Several other “pan-Indian” blockbusters in different Indian languages have been released since then – RRR, the K.G.F. franchise and Kantara, which Daggubati says “created an Indian moment” and started to change the way that local films were being distributed and released.
“Whereas you speak one language and have one center in Los Angeles, here in India we have several industries in different cities with ecosystems of their own,” he continues. “We are all different, creatively, business-wise and in the culture that we were coming from. So this is the first time that we’ve started making stories for the whole of India. In the next couple of years, there’ll be a lot more of these movies that you’ll hear about.
Daggubati is unusual in that he’s one of the few Indian stars who already works across all these industries – he’s also starred in Hindi-language (a.k.a. Bollywood) films such as Dum Maaro Dum and Tamil film Bangalore Naatkal. He’s also a producer through his family’s firm Suresh Productions, a VFX producer through his Bangalore-based Spirit Media and runs a business accelerator programme for technology startups Anthill Studio.
He predicts that the kind of crossover he’s been involved in will become commonplace in India. “It’s already started in some ways – you see enough companies from the Hindi industry that are producing South Indian content, and seeing producers from the south making Hindi movies. It’s just that it’s becoming easier now because the distribution mechanisms are starting to fall in place.
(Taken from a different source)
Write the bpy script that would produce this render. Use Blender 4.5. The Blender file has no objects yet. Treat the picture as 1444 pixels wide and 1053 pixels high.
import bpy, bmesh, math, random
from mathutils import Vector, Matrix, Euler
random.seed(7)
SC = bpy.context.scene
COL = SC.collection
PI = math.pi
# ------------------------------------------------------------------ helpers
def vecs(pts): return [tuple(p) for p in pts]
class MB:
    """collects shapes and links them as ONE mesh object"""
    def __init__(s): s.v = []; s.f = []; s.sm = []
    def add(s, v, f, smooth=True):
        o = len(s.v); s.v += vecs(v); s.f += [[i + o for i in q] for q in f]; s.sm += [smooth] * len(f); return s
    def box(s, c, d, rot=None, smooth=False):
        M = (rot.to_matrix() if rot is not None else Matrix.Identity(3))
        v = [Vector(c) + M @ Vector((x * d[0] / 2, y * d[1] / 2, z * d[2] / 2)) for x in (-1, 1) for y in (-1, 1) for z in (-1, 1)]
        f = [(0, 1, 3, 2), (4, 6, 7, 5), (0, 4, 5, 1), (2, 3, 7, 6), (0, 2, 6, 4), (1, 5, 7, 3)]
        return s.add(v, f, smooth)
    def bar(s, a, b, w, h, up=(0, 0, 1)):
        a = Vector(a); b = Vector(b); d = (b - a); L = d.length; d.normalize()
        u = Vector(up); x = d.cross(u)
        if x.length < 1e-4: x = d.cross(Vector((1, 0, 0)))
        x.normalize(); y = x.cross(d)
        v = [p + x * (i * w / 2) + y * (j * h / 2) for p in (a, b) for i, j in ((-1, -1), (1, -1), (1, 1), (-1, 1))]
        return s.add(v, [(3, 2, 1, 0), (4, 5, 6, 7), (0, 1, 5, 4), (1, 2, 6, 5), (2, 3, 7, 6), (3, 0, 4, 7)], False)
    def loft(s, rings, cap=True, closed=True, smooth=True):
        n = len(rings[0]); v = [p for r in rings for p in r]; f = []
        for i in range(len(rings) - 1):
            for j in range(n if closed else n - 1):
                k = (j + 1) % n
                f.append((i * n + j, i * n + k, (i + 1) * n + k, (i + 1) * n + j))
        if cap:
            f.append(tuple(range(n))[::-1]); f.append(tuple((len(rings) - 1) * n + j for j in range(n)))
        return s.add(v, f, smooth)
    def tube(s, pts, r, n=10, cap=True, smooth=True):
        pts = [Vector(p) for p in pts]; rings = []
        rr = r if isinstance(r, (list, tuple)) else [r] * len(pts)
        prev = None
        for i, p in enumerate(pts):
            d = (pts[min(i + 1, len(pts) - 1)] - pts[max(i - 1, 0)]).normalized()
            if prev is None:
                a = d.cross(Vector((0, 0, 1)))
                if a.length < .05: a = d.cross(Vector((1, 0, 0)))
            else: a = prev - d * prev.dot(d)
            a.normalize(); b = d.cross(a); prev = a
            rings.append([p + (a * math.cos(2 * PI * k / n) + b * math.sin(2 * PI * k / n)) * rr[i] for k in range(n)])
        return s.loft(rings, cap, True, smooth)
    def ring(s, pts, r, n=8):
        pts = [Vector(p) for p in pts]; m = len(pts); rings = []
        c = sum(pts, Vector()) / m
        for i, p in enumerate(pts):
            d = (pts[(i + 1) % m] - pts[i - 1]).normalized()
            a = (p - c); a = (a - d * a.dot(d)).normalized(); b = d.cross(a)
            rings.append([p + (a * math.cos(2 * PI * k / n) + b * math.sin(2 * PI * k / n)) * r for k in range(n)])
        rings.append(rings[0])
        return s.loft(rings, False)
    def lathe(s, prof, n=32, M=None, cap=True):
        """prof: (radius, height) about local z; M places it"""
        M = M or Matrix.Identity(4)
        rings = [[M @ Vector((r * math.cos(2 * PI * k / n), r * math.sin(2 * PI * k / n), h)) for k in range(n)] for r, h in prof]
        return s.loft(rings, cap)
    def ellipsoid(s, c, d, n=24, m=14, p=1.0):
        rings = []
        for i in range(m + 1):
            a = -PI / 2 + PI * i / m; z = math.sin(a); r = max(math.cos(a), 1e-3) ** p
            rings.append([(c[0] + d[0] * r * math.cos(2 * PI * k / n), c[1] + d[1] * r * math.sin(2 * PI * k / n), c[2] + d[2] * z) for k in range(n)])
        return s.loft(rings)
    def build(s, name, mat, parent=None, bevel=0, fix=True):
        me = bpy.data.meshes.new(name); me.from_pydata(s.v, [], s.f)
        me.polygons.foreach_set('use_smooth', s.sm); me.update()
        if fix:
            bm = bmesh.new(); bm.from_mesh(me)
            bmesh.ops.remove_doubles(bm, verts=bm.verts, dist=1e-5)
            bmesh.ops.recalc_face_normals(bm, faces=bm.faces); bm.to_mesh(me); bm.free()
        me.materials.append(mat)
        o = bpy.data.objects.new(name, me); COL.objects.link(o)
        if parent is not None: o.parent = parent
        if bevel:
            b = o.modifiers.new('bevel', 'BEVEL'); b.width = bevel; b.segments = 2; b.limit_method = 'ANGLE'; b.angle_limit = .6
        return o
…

Daggubati’s upcoming Netflix show, Rana Naidu, is a Hindi adaptation of U.S. crime action series Ray Donovan, produced by Sunder Aaron under the banner Locomotive Global. Daggubati plays the Ray Donovan character, a fixer who cleans up messes for Bollywood stars, sharing screen space for the first time with his uncle, Venkatesh Daggubati. Karan Anshuman (Inside Edge, Mirzapur) is showrunner with Suparn Verma joining him to co-direct.
“This is definitely a format that I want to understand and be a part of,” says Daggubati, who previously took part in Banijay Asia’s reality show Mission Frontline. “What’s happened in the last couple of years, with the way cinema and audiences are changing, is that there’s no longer this pressure that to have a successful career you have to do two or three films a year. That’s what I learned on Baahubali – we spent six years making one film, but it changed the course of history. Now you don’t know what you’re doing next but something really new is going to come along.”
While the streamers have started making content in Indian languages other than Hindi, the OTT revolution hasn’t hit the South Indian content industries to quite the same extent it has in Mumbai, the home of Bollywood. Most of the big stars, writers and directors in the South of India are still focusing on making movies. But things are starting to change.
“India as a country never had premium television – we made very long soaps and big-ticket films – so we had these two skillsets,” Daggubati explains. “We’re still growing in the department of writing and literature in that sense of long-form premium content. It’s a very different format to cinema, especially in the way that actors and the audience engage.”
So has Mumbai had a head start in producing series and streaming content? “It’s just that all the global heads of these streamers land up there,” he smiles. “So the teaching happens there first, then slowly starts to devolve.”
But he adds that South India has some excellent writers, so watch this space. “They’re more localized, because many of the writers and filmmakers in Mumbai have lived there for a long time, but in the South there’s a lot more diversity. The cream of the filmmaking community is from smaller towns and they have more of a connection with the audience locally.”